E
ethereality
Guest
Recently I read a survey of the Donner Party, a disturbing history which suggested God was in no way involved.
Before that I read Joni Tada’s A Place of Healing, which presented a Protestant woman suffering decades of paralysis and other pain making bad arguments trying to rationalize and justify her situation, again implying an absence of God.
Before that I read The Hiding Place by John and Elizabeth Sherrill, attributed to Corrie ten Boom. Intended to strengthen faith, instead it depicted Nazi atrocity again unchecked by God; every good thing was explainable by natural coincidence, and every suggestion of divine intervention was undermined by the unreliability of the narrative, as the Sherrills clarify in an appendix that they pieced the story together from conversations with ten Boom and wrote dramatically to vivify her account, so that embellishment is likely. Even the divine interventions are themselves remarkably poor: ten Boom’s life is spared a week before everyone else in her demographic is murdered (dozens of women her age), for example.
I’ve posted about child abuse here before, but I feel compelled to do so again after this story of a 12-year-old boy locked in a pitch-black bathroom for over a year, and this may not be as bad as other cases of sexual slavery women have undergone. (I found this story via Reddit; you can read others’ comments about it; some mention other cases of suffering; be warned there is vulgarity and hostility there, as Reddit is largely not censored and filled with secularists.)

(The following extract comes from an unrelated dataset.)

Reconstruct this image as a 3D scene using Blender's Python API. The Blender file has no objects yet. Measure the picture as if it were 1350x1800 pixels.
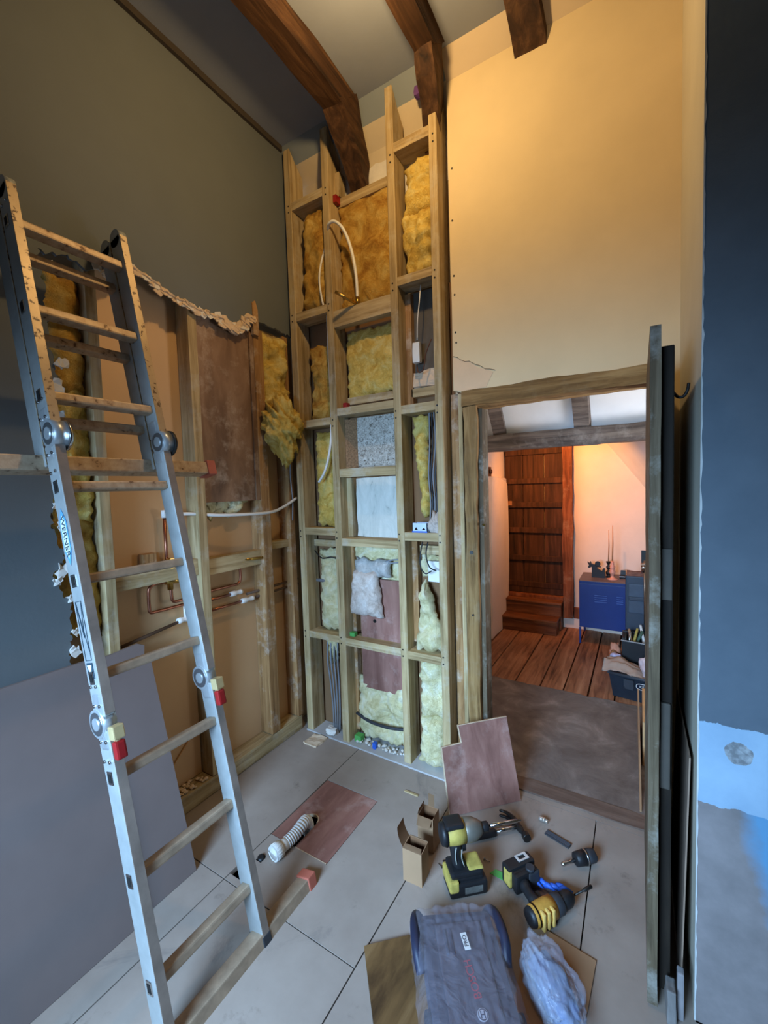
import bpy, bmesh, math, random
from mathutils import Vector, Matrix, noise, Euler
random.seed(7)
sc = bpy.context.scene
R = math.radians

# ------------------------------------------------------------------ camera
def setup_camera():
    yaw, pitch, roll = R(31.18), R(3.27), R(1.82)
    f = Vector((-math.sin(yaw)*math.cos(pitch), math.cos(yaw)*math.cos(pitch), -math.sin(pitch)))
    r = Vector((math.cos(yaw), math.sin(yaw), 0))
    d = f.cross(r)
    r2 = math.cos(roll)*r + math.sin(roll)*d
    d2 = -math.sin(roll)*r + math.cos(roll)*d
    m = Matrix((r2, -d2, -f)).transposed().to_4x4()
    m.translation = Vector((0, 0, 1.5))
    cam = bpy.data.cameras.new('camera')
    cam.sensor_fit = 'HORIZONTAL'; cam.sensor_width = 36.0
    cam.lens = 739.2/1350*36.0
    cam.clip_start = 0.02
    o = bpy.data.objects.new('camera', cam)
    o.matrix_world = m
    sc.collection.objects.link(o); sc.camera = o
setup_camera()

# ------------------------------------------------------------------ world, lights, exposure
w = bpy.data.worlds.new('world'); sc.world = w; w.use_nodes = True
bg = w.node_tree.nodes['Background']
bg.inputs[0].default_value = (0.45, 0.66, 1.0, 1); bg.inputs[1].default_value = 0.9

def light(name, kind, loc, power, color, target=None, **kw):
    l = bpy.data.lights.new(name, kind); l.energy = power; l.color = color
    for k, v in kw.items(): setattr(l, k, v)
    o = bpy.data.objects.new(name, l); sc.collection.objects.link(o); o.location = loc
    if target is not None:
        o.rotation_euler = (Vector(target)-Vector(loc)).to_track_quat('-Z', 'Y').to_euler()
    return o
# daylight through the bathroom window behind the camera
light('daylight_window', 'AREA', (-0.85, -1.22, 1.38), 62, (0.38, 0.64, 1.0), target=(-0.80, 1.9, 0.05),
      shape='RECTANGLE', size=1.1, size_y=0.9, spread=R(84))
# warm pendant bulb hanging just above the frame
light('ceiling_bulb', 'POINT', (-0.76, 1.21, 3.20), 31, (1.0, 0.66, 0.29), shadow_soft_size=0.04)
# hall: daylight through the hall window, warm bulb behind the hall beam
light('hall_window_light', 'AREA', (1.30, 2.68, 1.10), 25, (0.84, 0.88, 1.0), target=(-0.3, 2.35, 2.35),
      shape='RECTANGLE', size=0.8, size_y=0.9, spread=R(120))
light('hall_bulb', 'SPOT', (-0.74, 3.70, 1.98), 84, (1.0, 0.37, 0.075), target=(-0.62, 4.65, 1.40), spot_size=R(112), spot_blend=0.9, shadow_soft_size=0.05)

sc.view_settings.view_transform = 'Standard'
sc.view_settings.look = 'None'
sc.view_settings.gamma = 1.0
sc.view_settings.use_curve_mapping = False
sc.view_settings.exposure = 0.0

# ------------------------------------------------------------------ materials
def lin(c):
    return tuple((x/255/12.92 if x/255 <= 0.04045 else ((x/255+0.055)/1.055)**2.4) for x in c) + (1.0,)
MATS = {}
def base_mat(name, rough=0.7, metal=0.0, spec=0.4):
    m = bpy.data.materials.new(name); m.use_nodes = True
    nt = m.node_tree; b = nt.nodes['Principled BSDF']
    b.inputs['Roughness'].default_value = rough; b.inputs['Metallic'].default_value = metal
    b.inputs['Specular IOR Level'].default_value = spec
    return m, nt, b
def N(nt, t, **kw):
    n = nt.nodes.new(t)
    for k, v in kw.items():
        if isinstance(k, str) and hasattr(n, k): setattr(n, k, v)
    return n
def coords(nt, scale, rnd=True):
    tc = N(nt, 'ShaderNodeTexCoord'); mp = N(nt, 'ShaderNodeMapping')
    mp.inputs['Scale'].default_value = scale
    nt.links.new(tc.outputs['Object'], mp.inputs['Vector'])
    if rnd:
        oi = N(nt, 'ShaderNodeObjectInfo'); mul = N(nt, 'ShaderNodeMath', operation='MULTIPLY'); mul.inputs[1].default_value = 37.0
        nt.links.new(oi.outputs['Random'], mul.inputs[0]); nt.links.new(mul.outputs[0], mp.inputs['Location'])
    return mp.outputs['Vector']
def noise_tex(nt, vec, scale=5, detail=5, rough=0.6, dist=0.0):
    n = N(nt, 'ShaderNodeTexNoise'); n.inputs['Scale'].default_value = scale; n.inputs['Detail'].default_value = detail
    n.inputs['Roughness'].default_value = rough; n.inputs['Distortion'].default_value = dist
    nt.links.new(vec, n.inputs['Vector']); return n.outputs['Fac']
def ramp(nt, fac, stops):
    r = N(nt, 'ShaderNodeValToRGB'); e = r.color_ramp.elements
    e[0].position, e[0].color = stops[0]; e[1].position, e[1].color = stops[-1]
    for p, c in stops[1:-1]:
        x = e.new(p); x.color = c
    nt.links.new(fac, r.inputs['Fac']); return r.outputs['Color']
def bump(nt, b, fac, strength=0.3, dist=0.01):
    n = N(nt, 'ShaderNodeBump'); n.inputs['Strength'].default_value = strength; n.inputs['Distance'].default_value = dist
    nt.links.new(fac, n.inputs['Height']); nt.links.new(n.outputs['Normal'], b.inputs['Normal'])
def mixc(nt, fac, a, b2, mode='MIX'):
    n = N(nt, 'ShaderNodeMix', data_type='RGBA', blend_type=mode)
    if isinstance(fac, (int, float)): n.inputs[0].default_value = fac
    else: nt.links.new(fac, n.inputs[0])
    for s, x in ((6, a), (7, b2)):
        if isinstance(x, tuple): n.inputs[s].default_value = x
        else: nt.links.new(x, n.inputs[s])
    return n.outputs[2]
def mul(c, k): return (c[0]*k, c[1]*k, c[2]*k, 1)

def plain(name, col, rough=0.6, metal=0.0, spec=0.4, var=0.15, scale=14, bmp=0.0):
    if name in MATS: return MATS[name]
    m, nt, b = base_mat(name, rough, metal, spec); c = lin(col)
    f = noise_tex(nt, coords(nt, (1, 1, 1)), scale, 5)
    nt.links.new(ramp(nt, f, [(0.3, mul(c, 1-var)), (0.7, mul(c, 1+var))]), b.inputs['Base Color'])
    if bmp: bump(nt, b, f, bmp)
    MATS[name] = m; return m
def wood(name, dark, mid, light_, axis='z', rough=0.75, grain=26, dirt=None, dirt_amt=0.5, bmp=0.25):
    if name in MATS: return MATS[name]
    m, nt, b = base_mat(name, rough, 0, 0.25)
    g = {'x': (1.3, grain, grain), 'y': (grain, 1.3, grain), 'z': (grain, grain, 1.3)}[axis]
    f = noise_tex(nt, coords(nt, g), 1.6, 7, 0.62, 0.6)
    col = ramp(nt, f, [(0.28, lin(dark)), (0.5, lin(mid)), (0.74, lin(light_))])
    f2 = noise_tex(nt, coords(nt, (1, 1, 1)), 3.2, 4)
    col = mixc(nt, 0.55, col, ramp(nt, f2, [(0.3, (0.62, 0.60, 0.56, 1)), (0.7, (1.15, 1.15, 1.15, 1))]), 'MULTIPLY')
    if dirt:
        f3 = noise_tex(nt, coords(nt, (1, 1, 1)), 7, 8, 0.7)
        rr = ramp(nt, f3, [(0.52, (0, 0, 0, 1)), (0.68, (dirt_amt,)*3+(1,))])
        col = mixc(nt, rr, col, lin(dirt))
    nt.links.new(col, b.inputs['Base Color']); bump(nt, b, f, bmp, 0.004)
    MATS[name] = m; return m
def paint(name, col, var=0.07, scale=2.2, rough=0.7, bmp=0.12, fine=60):
    if name in MATS: return MATS[name]
    m, nt, b = base_mat(name, rough, 0, 0.3); c = lin(col)
    v = coords(nt, (1, 1, 1), False)
    f = noise_tex(nt, v, scale, 4)
    nt.links.new(ramp(nt, f, [(0.3, mul(c, 1-var)), (0.7, mul(c, 1+var))]), b.inputs['Base Color'])
    f2 = noise_tex(nt, v, fine, 3); bump(nt, b, f2, bmp, 0.003)
    MATS[name] = m; return m
def wool(name, a, b_, c_, scale=16):
    if name in MATS: return MATS[name]
    m, nt, b = base_mat(name, 0.95, 0, 0.1)
    v = coords(nt, (1, 1, 1))
    f = noise_tex(nt, v, scale, 8, 0.68, 0.8)
    nt.links.new(ramp(nt, f, [(0.3, lin(a)), (0.5, lin(b_)), (0.68, lin(c_))]), b.inputs['Base Color'])
    f2 = noise_tex(nt, v, 95, 5, 0.7, 1.5); bump(nt, b, f2, 0.9, 0.012)
    MATS[name] = m; return m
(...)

In short, it appears to me that there is no kind or degree of evil that God won’t allow, and I can’t recall ever seeing God intervene. (All healings, recoveries, or survivals that I’ve seen are explainable without reference to God, a point St. Thomas Aquinas even mentions in the Summa, that the universe is apparently explainable without God.) Consequently the divine interventions in the Bible appear as fiction, an interpretation which the USCCB’s NABRE secular-agnostic commentary supports. Even St. Augustine is quoted by Frank Sheed as saying, “Pray as if everything depended on God; work as if everything depended on you.”
At this point, suffering has made me agnostic, and I haven’t see any reason to suppose that the Catholic Church is correct. I think a central problem is that this suffering appears unreasonable, directly contradicting the Gospel, and therefore God’s nature as being infinitely wise and good and the Catholic Church as having divine authority are both contradicted. My questions, then:
Before that I read Joni Tada’s A Place of Healing, which presented a Protestant woman suffering decades of paralysis and other pain making bad arguments trying to rationalize and justify her situation, again implying an absence of God.
Before that I read The Hiding Place by John and Elizabeth Sherrill, attributed to Corrie ten Boom. Intended to strengthen faith, instead it depicted Nazi atrocity again unchecked by God; every good thing was explainable by natural coincidence, and every suggestion of divine intervention was undermined by the unreliability of the narrative, as the Sherrills clarify in an appendix that they pieced the story together from conversations with ten Boom and wrote dramatically to vivify her account, so that embellishment is likely. Even the divine interventions are themselves remarkably poor: ten Boom’s life is spared a week before everyone else in her demographic is murdered (dozens of women her age), for example.
I’ve posted about child abuse here before, but I feel compelled to do so again after this story of a 12-year-old boy locked in a pitch-black bathroom for over a year, and this may not be as bad as other cases of sexual slavery women have undergone. (I found this story via Reddit; you can read others’ comments about it; some mention other cases of suffering; be warned there is vulgarity and hostility there, as Reddit is largely not censored and filled with secularists.)
In short, it appears to me that there is no kind or degree of evil that God won’t allow, and I can’t recall ever seeing God intervene. (All healings, recoveries, or survivals that I’ve seen are explainable without reference to God, a point St. Thomas Aquinas even mentions in the Summa, that the universe is apparently explainable without God.) Consequently the divine interventions in the Bible appear as fiction, an interpretation which the USCCB’s NABRE secular-agnostic commentary supports. Even St. Augustine is quoted by Frank Sheed as saying, “Pray as if everything depended on God; work as if everything depended on you.”
At this point, suffering has made me agnostic, and I haven’t see any reason to suppose that the Catholic Church is correct. I think a central problem is that this suffering appears unreasonable, directly contradicting the Gospel, and therefore God’s nature as being infinitely wise and good and the Catholic Church as having divine authority are both contradicted. My questions, then:
*]Why should we not expect God to console, help, or intervene when we pray and have repented of all the sin we know of?
*]Why should we not expect some clear communication from God as our adoptive Father?
*]Why should we not expect God to right wrongs here on earth (e.g. heal amputees or paralysis) after the effects of free will have been clearly suffered, once those in need have repented of sin?
I have expected these things after studying the Bible and the Catechism, and consequently I have been bitterly disappointed and am now agnostic.